The Passage (1979)

Rating: C

Dir: J. Lee Thompson
Star: Anthony Quinn, James Mason, Malcolm McDowell, Patricia Neal

I’m perhaps more impressed when there’s a memorable performance in a mediocre movie, than when it’s in a good film. Maybe it’s just that it stands out more. But you have to respect someone putting in the effort, because I’m sure they are aware the overall product isn’t up to much. Though you have to wonder whether or not that is the case. McDowell here is a fascinating case-study, not least because the actor’s perception of his portrayal of Gestapo officer Capt. Von Berkow seems to have changed over time. Me, I loved it. It feels like somebody took Alex from A Clockwork Orange, dropped him into a Nazi uniform, and told him, “Have fun, and all the ultraviolence and in-out you can!”

A couple of years later – probably while doing press for Cat People, at a guess – McDowell called it “Utter rubbish. I took it only because I needed money to pay my taxes. Making it depressed me terribly.” However, in the July 1983 edition of Starlog, he said it contained “some of the best work I’ve ever done.” By 1995, he might have gone full circle, telling the same magazine, “My attitude was that if I was going to play a Nazi, I was going to take it totally over the top and do it right. I ended up playing the character like a pantomime queen.” Might explain his swastika-bedecked underwear – a detail with which supporting actor Christopher Lee, a World War II veteran, was reportedly unamused. 
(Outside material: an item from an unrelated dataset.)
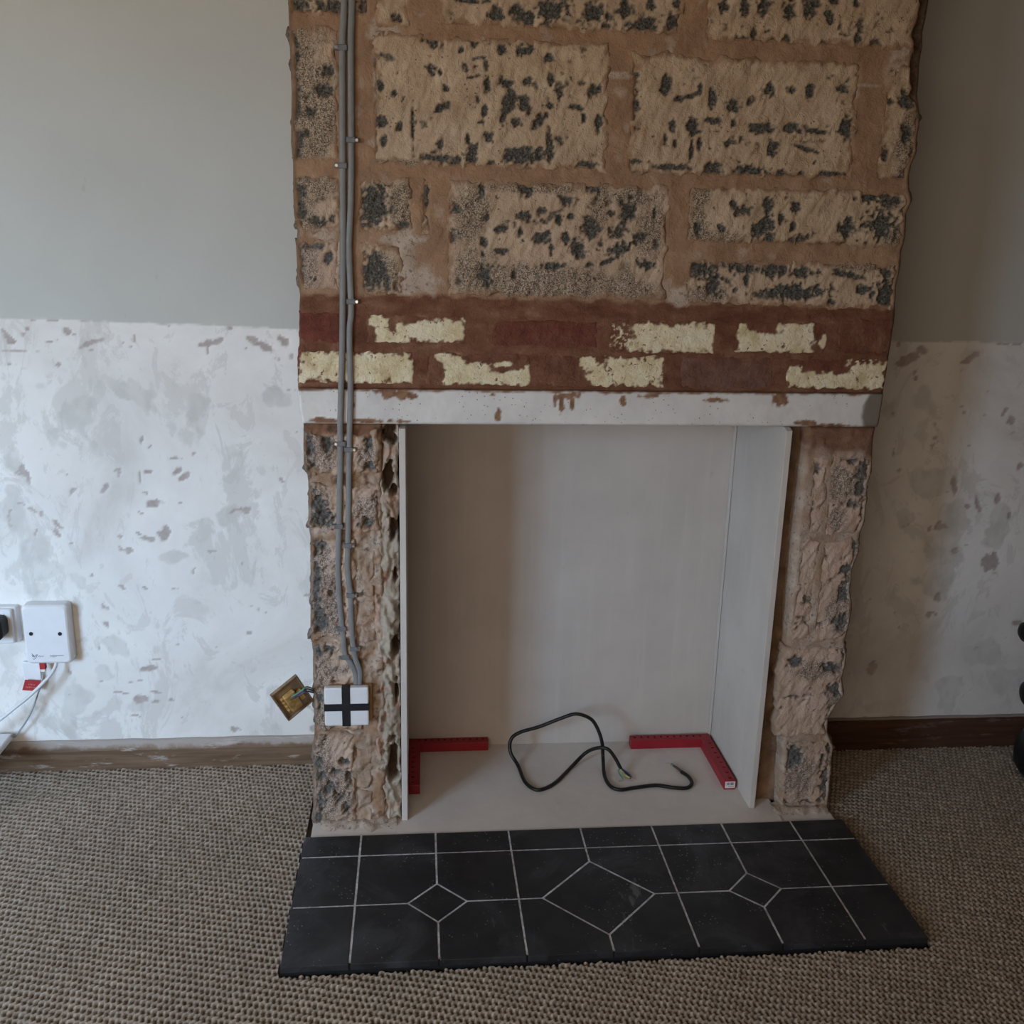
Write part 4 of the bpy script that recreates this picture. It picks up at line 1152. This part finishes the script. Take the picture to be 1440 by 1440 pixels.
# white taped box
p0, p1 = on_y(457, 1021.5, -0.03), on_y(518, 967, -0.03)
bx0, bx1, bz0, bz1 = p0[0], p1[0], p0[2], p1[2]
root = empty('accessory_box', ((bx0 + bx1) / 2, 0, bz0), label='white square electrical box with black tape cross at the cable ends', cat='electrical box')
o = root.location
def ab(name, x0, x1, y0, y1, z0, z1, mat, bev=0.0, **k):
    return box_obj(name, x0 - o.x, x1 - o.x, y0, y1, z0 - o.z, z1 - o.z, mat, bev, parent=root, **k)
ab('back_box', bx0 + 0.004, bx1 + 0.0065, -0.014, 0.02, bz0 + 0.003, bz1 - 0.002, M_BOXWOOD, 0.002, label='brown side of the box')
ab('cover_plate', bx0, bx1, -0.030, -0.0145, bz0, bz1, M_WHITE, 0.003)
xm, zm = bx0 + (bx1 - bx0) * 0.49, bz0 + (bz1 - bz0) * 0.49
ab('tape_strip', xm - 0.0085, xm + 0.0085, -0.0308, -0.014, bz0 - 0.0006, bz1 + 0.0006, M_TAPE, 0.0003, label='upright strip of black tape')
ab('tape_strip', bx0 - 0.0006, bx1 + 0.0006, -0.0314, -0.0141, zm - 0.0075, zm + 0.008, M_TAPE, 0.0003, label='level strip of black tape')

# brass plate hanging loose, its back turned to the room
A = on_y(385, 967, -0.02); Bc = on_y(419, 946, -0.02); Cc = on_y(436, 995, -0.02)
e1 = Vector(Bc - A); e2 = Vector(Cc - Bc)
e1.y, e2.y = 0.028, 0.030
w_, h_ = e1.length, e2.length
ex = e1.normalized(); ez = -(e2 - ex * e2.dot(ex)).normalized(); ey = ez.cross(ex)
ctr = Vector((A + Cc) / 2)
root = empty('socket_plate', ctr, label='loose brass socket plate hanging by its wires beside the chimney breast', cat='socket plate')
root.matrix_world = Matrix(((ex.x, ey.x, ez.x, ctr.x), (ex.y, ey.y, ez.y, ctr.y), (ex.z, ey.z, ez.z, ctr.z), (0, 0, 0, 1)))
sg = 1 if (ey.y < 0) else -1          # towards the room
def pb(name, x0, x1, y0, y1, z0, z1, mat, bev=0.001, **k):
    y0, y1 = sorted((sg * y0, sg * y1))
    return box_obj(name, x0, x1, y0, y1, z0, z1, mat, bev, parent=root, **k)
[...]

All of which is considerably more interesting than the film which, for want of a better description, plays like The Sound of Music without the songs. For we have Prof. John Bergson (Mason) and his family trying to escape Nazi-occupied territory by crossing the mountains into a neutral neighbour, with the Germans in increasingly hot pursuit. In this case it’s getting out of France, the mountains being the Pyrenees, and the hunter being von Berkow. They have a guide, a taciturn and nameless local known only as The Basque (Quinn), who was bribed to take Bergson, and is not happy to discover there’s a wife and kids involved. It’s mostly bland and predictable, save a finale where it looks like they shot three endings – and used them all. 

The cast just about salvage it. In addition to the main members, Lee shows up as a Gypsy – sorry, “Person in a willing state of domicilelessness” – captured by the villain (in the right background, above). Michael Lonsdale goes from Bond villain to a resistance leader, and his interrogation by von Berkow is a true highlight, though I kept expecting ze Nazi to burst into Singing in the Rain. I pity anyone who had to try and act opposite McDowell, whose character is charming, charismatic and absolutely barking mad. When he’s not on-screen, it’s a typical seventies war movie, and largely forgettable as such. Which is rather disappointing considering Thompson previously gave us an all-time classic in that genre, The Guns of Navarone.